The LIRR sucks for reverse commutes and will continue to suck until they stop running trains one-way on the Main Line at rush hour. To say nothing of the completely unwalkable suburban stations…
The peculiar redundancy of the LIRR Atlantic Ave line and the roughly logically parallel Fulton St rapid transit service was first commented on as soon as the Fulton St El was constructed in the 1880s. I suspect that if the East NY LIRR station is little used, it’s because Canarsie line and probably the Fulton St line are close enough provide more affordable and useful transit options. (I wonder if there are data measuring how many people arriving at Alantic Terminal by LIRR proceed to the subway, thus raising the peak-trip one-way cost to $9.50)
If you want to complain about MTA duplicity. The LIRR has 2 routes through South Jamaica. The locals dont use them due to cost and/or lack of stations (which came first ? ;-)), and would rather spend 2 hours on a bus and then E to get to Manhattan than spend the money for LIRR or an Express Bus, then we have census figures that South Jamaica has the longest by time commute in the USA. What ever happened to the plan to turn one of the LIRR lines into the E train? Jamaica was better off with the El than the shorter and missing stations (check out how lifeless de-Eled Jamaica Ave is) Archer Avenue. Will shouting and racism and affirmative action in the 21st century get the MTA to stop paying attention to Manhattan for once in 20 years?

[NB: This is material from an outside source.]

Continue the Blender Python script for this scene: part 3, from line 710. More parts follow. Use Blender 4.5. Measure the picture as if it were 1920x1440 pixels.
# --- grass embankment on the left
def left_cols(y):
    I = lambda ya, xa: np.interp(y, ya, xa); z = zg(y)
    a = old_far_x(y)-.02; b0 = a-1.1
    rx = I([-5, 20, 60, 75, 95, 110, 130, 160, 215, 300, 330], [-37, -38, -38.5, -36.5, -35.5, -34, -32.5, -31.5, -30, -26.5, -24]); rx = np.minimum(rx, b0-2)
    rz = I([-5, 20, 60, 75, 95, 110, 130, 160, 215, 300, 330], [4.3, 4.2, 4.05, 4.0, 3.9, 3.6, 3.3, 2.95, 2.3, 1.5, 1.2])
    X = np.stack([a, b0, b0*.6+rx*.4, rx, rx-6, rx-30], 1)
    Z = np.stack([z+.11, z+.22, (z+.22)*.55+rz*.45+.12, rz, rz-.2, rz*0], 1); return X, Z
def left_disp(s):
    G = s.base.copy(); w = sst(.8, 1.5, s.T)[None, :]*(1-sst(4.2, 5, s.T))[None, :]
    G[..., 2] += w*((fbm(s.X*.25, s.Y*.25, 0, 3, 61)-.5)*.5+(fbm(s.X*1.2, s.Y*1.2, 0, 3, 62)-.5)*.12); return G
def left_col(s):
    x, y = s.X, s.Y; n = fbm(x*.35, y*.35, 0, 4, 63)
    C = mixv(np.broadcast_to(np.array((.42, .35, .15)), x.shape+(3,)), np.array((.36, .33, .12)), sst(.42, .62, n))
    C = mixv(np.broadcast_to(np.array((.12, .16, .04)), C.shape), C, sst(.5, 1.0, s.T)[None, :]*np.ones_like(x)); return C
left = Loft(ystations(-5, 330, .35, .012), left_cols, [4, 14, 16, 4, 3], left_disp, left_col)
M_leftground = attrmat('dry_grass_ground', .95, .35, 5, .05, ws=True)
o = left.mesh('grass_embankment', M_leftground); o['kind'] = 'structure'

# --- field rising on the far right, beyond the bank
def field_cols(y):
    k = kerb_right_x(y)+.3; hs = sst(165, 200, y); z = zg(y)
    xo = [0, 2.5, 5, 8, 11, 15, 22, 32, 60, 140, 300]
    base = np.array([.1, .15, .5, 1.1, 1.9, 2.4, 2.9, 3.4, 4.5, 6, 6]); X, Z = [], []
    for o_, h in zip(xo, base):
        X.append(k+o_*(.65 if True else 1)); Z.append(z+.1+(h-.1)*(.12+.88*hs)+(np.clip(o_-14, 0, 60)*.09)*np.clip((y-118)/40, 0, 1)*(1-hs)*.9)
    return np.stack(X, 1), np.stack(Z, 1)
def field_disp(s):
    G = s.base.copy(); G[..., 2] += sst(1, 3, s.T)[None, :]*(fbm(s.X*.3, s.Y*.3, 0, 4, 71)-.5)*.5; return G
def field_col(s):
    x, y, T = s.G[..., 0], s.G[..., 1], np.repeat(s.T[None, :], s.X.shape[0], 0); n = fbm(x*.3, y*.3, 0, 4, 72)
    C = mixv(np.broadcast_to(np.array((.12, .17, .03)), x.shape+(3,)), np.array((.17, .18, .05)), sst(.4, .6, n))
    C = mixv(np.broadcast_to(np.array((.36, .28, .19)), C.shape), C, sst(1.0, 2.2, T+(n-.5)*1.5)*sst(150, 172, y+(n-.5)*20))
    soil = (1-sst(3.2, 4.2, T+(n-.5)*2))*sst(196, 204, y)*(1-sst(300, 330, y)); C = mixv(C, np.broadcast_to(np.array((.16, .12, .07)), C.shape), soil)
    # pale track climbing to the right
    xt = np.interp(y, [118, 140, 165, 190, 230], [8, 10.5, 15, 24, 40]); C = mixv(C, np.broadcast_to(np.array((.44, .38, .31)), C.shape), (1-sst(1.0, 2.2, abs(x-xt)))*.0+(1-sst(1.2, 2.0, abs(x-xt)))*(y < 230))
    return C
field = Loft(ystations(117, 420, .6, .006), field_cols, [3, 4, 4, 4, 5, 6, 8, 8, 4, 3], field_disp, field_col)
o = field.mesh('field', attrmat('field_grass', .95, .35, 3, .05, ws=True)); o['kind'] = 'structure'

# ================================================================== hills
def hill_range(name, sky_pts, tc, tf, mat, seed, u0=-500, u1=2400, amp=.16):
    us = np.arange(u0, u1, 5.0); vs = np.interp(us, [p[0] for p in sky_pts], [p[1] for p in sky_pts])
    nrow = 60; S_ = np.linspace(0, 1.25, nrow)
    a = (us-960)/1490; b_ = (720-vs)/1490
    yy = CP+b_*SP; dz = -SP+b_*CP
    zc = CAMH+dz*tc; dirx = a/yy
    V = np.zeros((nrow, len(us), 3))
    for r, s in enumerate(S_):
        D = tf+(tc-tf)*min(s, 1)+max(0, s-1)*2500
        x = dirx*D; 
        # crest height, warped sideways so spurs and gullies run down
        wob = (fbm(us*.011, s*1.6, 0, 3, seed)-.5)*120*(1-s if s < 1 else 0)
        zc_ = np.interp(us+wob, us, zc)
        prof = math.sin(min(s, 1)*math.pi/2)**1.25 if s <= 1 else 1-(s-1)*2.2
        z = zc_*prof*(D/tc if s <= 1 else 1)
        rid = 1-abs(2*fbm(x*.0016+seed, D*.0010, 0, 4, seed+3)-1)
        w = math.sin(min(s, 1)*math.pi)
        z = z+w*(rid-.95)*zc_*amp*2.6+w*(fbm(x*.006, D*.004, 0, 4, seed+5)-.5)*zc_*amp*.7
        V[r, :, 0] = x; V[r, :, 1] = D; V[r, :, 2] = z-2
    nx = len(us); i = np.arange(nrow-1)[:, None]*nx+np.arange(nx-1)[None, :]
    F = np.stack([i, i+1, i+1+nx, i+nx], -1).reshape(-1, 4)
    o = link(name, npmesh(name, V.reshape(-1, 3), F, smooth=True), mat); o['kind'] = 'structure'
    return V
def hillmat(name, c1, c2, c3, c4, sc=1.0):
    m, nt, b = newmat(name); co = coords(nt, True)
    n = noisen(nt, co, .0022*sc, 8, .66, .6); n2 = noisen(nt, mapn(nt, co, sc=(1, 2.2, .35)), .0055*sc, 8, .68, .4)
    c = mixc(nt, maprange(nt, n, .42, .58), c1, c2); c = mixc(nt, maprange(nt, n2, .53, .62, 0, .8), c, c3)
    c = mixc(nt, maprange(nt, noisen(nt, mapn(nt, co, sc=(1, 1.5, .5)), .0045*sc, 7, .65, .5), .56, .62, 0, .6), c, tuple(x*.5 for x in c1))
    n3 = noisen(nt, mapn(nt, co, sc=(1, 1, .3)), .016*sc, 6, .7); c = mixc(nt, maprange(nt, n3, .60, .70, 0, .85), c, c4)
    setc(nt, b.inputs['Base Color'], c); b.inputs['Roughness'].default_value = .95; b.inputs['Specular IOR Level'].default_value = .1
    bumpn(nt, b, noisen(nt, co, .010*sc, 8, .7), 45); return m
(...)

“Outside of a few pockets of eastern Queens and southern Brooklyn, the entire city is close enough to a frequent bus route or subway stop to be well within acceptable walking distances”…you obviously have never spent any time on Staten Island or did you just forget that it is part of NYC???
Define “acceptable walking distance”. Guidelines state that nobody anywhere in NYC (except for communities that oppose having buses run near them) should be more than 1/2 mile from a bus route. Except for the far South Shore, which doesn’t have frequent service, almost everywhere in the city falls under these guidelines.